A Feast Day

As I write this Canada Day is sparkling out in Asia.  As a matter of your interest it was a non event.  They didn’t even sing happy birthday and bring cake.

The carefully kept trees and the seasonally correct vegetation punctuate the Korakuen gardens.  While stopped in Uno, Japan we took the time to tour these gardens and feast on the vistas, admire the variety, settle into the stillness and listen to our hearts. The gardens were a reflection of love and patience borne out over seventy years.  The transition from military training ground to a sea of tranquility where nature is honored, obeyed and displayed.

The newly planted rice fields in the gardens reflect the sacred and practical place this crop has in Japanese life.  Rice is the only major crop where Japan has attained food self sufficiency.  Most other classes of product struggle to attain 40% independence.

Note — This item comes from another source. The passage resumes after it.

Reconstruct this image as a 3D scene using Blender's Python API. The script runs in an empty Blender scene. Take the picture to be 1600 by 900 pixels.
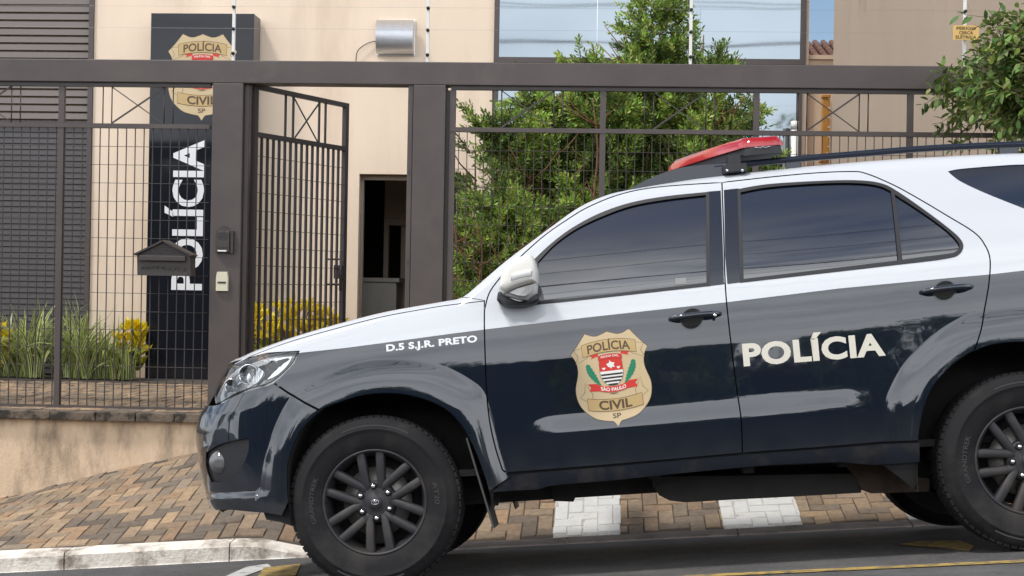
import bpy, bmesh, math, random
from mathutils import Vector, Matrix, noise
from mathutils.geometry import tessellate_polygon
R = math.radians
S0 = bpy.context.scene
COL = S0.collection
rnd = random.Random(7)
import time; _T0 = time.time()

# ------------------------------------------------------------ camera, sky, sun, exposure
PSI, RHO, FPX = R(3.5), R(1.0), 2300.0
F = Vector((-math.sin(PSI), math.cos(PSI), 0)); R0 = Vector((math.cos(PSI), math.sin(PSI), 0)); U0 = Vector((0, 0, 1))
UC = U0*math.cos(RHO) - R0*math.sin(RHO); RC = R0*math.cos(RHO) + U0*math.sin(RHO)
CAM = Vector((0, 0, 1.34))
cd = bpy.data.cameras.new('camera'); cd.lens = 36*FPX/1600; cd.sensor_width = 36; cd.clip_end = 2000; cd.clip_start = .05
cam = bpy.data.objects.new('camera', cd); COL.objects.link(cam)
cam.matrix_world = Matrix.Translation(CAM) @ Matrix((RC, UC, -F)).transposed().to_4x4()
S0.camera = cam

SUN_EL, SUN_AZ = R(60), R(-124)          # azimuth measured from +Y towards +X: behind the camera, from its left
sdir = Vector((math.sin(SUN_AZ)*math.cos(SUN_EL), math.cos(SUN_AZ)*math.cos(SUN_EL), math.sin(SUN_EL)))
ld = bpy.data.lights.new('sun', 'SUN'); ld.energy = 3.0; ld.angle = R(9); ld.color = (1, .95, .88)
sun = bpy.data.objects.new('sun', ld); COL.objects.link(sun); sun.rotation_euler = sdir.to_track_quat('Z', 'Y').to_euler()

W = bpy.data.worlds.new('World'); S0.world = W; W.use_nodes = True
nt = W.node_tree; nt.nodes.clear()
def nd(t, ty, **k):
    n = t.nodes.new(ty)
    for a, b in k.items(): setattr(n, a, b)
    return n
def lk(t, a, b): t.links.new(a, b)
wo = nd(nt, 'ShaderNodeOutputWorld'); bgs = nd(nt, 'ShaderNodeBackground'); bgs.inputs[1].default_value = .12
sky = nd(nt, 'ShaderNodeTexSky', sky_type='NISHITA', sun_disc=False, sun_elevation=SUN_EL, sun_rotation=SUN_AZ, air_density=1.0, dust_density=.6, ozone_density=1.5)
tc = nd(nt, 'ShaderNodeTexCoord'); mp = nd(nt, 'ShaderNodeMapping'); mp.inputs['Scale'].default_value = (1.1, 1.1, 3.6); mp.inputs['Location'].default_value = (.25, .62, .1)
lk(nt, tc.outputs['Generated'], mp.inputs[0])
n1 = nd(nt, 'ShaderNodeTexNoise'); n1.inputs['Scale'].default_value = 1.6; n1.inputs['Detail'].default_value = 8; n1.inputs['Roughness'].default_value = .55; n1.inputs['Distortion'].default_value = .5
lk(nt, mp.outputs[0], n1.inputs[0])
cr = nd(nt, 'ShaderNodeValToRGB'); cr.color_ramp.elements[0].position = .34; cr.color_ramp.elements[1].position = .54
sy = nd(nt, 'ShaderNodeSeparateXYZ'); lk(nt, tc.outputs['Generated'], sy.inputs[0])      # the blue gap lies beyond the houses
bias = nd(nt, 'ShaderNodeMath', operation='MULTIPLY_ADD'); bias.inputs[1].default_value = -.16; lk(nt, sy.outputs[1], bias.inputs[0]); lk(nt, n1.outputs[0], bias.inputs[2])
zr0 = nd(nt, 'ShaderNodeMapRange'); zr0.inputs['From Min'].default_value = .62; zr0.inputs['From Max'].default_value = .95; zr0.inputs['To Max'].default_value = -.13; lk(nt, sy.outputs[2], zr0.inputs[0])   # clouds thin out overhead
bi2 = nd(nt, 'ShaderNodeMath', operation='ADD'); lk(nt, bias.outputs[0], bi2.inputs[0]); lk(nt, zr0.outputs[0], bi2.inputs[1]); lk(nt, bi2.outputs[0], cr.inputs[0])
cr2 = nd(nt, 'ShaderNodeValToRGB'); cr2.color_ramp.elements[0].position = .45; cr2.color_ramp.elements[1].position = .75
cr2.color_ramp.elements[0].color = (11.5, 11.8, 12.3, 1); cr2.color_ramp.elements[1].color = (5.2, 5.6, 6.3, 1)
lk(nt, n1.outputs[0], cr2.inputs[0])
cb = nd(nt, 'ShaderNodeMapRange'); cb.inputs['From Min'].default_value = .60; cb.inputs['From Max'].default_value = .90; cb.inputs['To Min'].default_value = 1.7; cb.inputs['To Max'].default_value = .22; lk(nt, sy.outputs[2], cb.inputs[0])   # bright banks low down, thin grey overhead
cm = nd(nt, 'ShaderNodeVectorMath', operation='SCALE'); lk(nt, cr2.outputs[0], cm.inputs[0]); lk(nt, cb.outputs[0], cm.inputs['Scale'])
mx = nd(nt, 'ShaderNodeMix', data_type='RGBA'); lk(nt, cr.outputs[0], mx.inputs[0]); lk(nt, sky.outputs[0], mx.inputs[6]); lk(nt, cm.outputs[0], mx.inputs[7])
lk(nt, mx.outputs[2], bgs.inputs[0]); lk(nt, bgs.outputs[0], wo.inputs[0])
vs = S0.view_settings; vs.view_transform = 'Standard'; vs.look = 'None'; vs.exposure = .0; vs.gamma = 1; vs.use_curve_mapping = False
S0.render.resolution_x = 1600; S0.render.resolution_y = 900
S0.cycles.max_bounces = 8; S0.cycles.transparent_max_bounces = 16

def ray(px, py): return (F + RC*((px-800)/FPX) - UC*((py-450)/FPX))
def AT(px, py, Y):
    d = ray(px, py); return CAM + d*(Y/d.y)
def ATZ(px, py, fz):                       # hit a height function z(x,y)
    d = ray(px, py); t = 3.0
    while t < 60:
        p = CAM + d*t
        if p.z < fz(p.x, p.y): break
        t += .01
    return p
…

The hand painted ceramic jug displayed in the O’Hara collection speaks to the tension in Japanese creativity between the hard edges of the rice fields and the graceful curves of the 100 year old bonsai. A few steps further into the gallery and the most remarkable collection of impressionist art is brushed into view.  There were works by Pollack, Picasso, Kandinsky, Monet and a dozen other European greats.  One floor down the most amazing collection of Japanese original paintings by Munakata, Tatsuno and two dozen others that each was an example of Elijahs mantle over Elisha cast.  On the wall over the door a seven panel painting by Leon Fredric entitled “All things return to the death, but God’s Love creates again.” The hope in resurrection might speak to Hiroshima but more interestingly it speak in images to the death of heaven and the death of hell and a loving renewal.  Resurrection is hard to understand in a country where a city of over 300,000 people was destroyed in an instant and seventy years later Hiroshima is a bustling metropolis of over 500,000 people.

The gardens, the galleries and the galley became a lesson for a feast day.  A chance to humble ourselves for every blessing.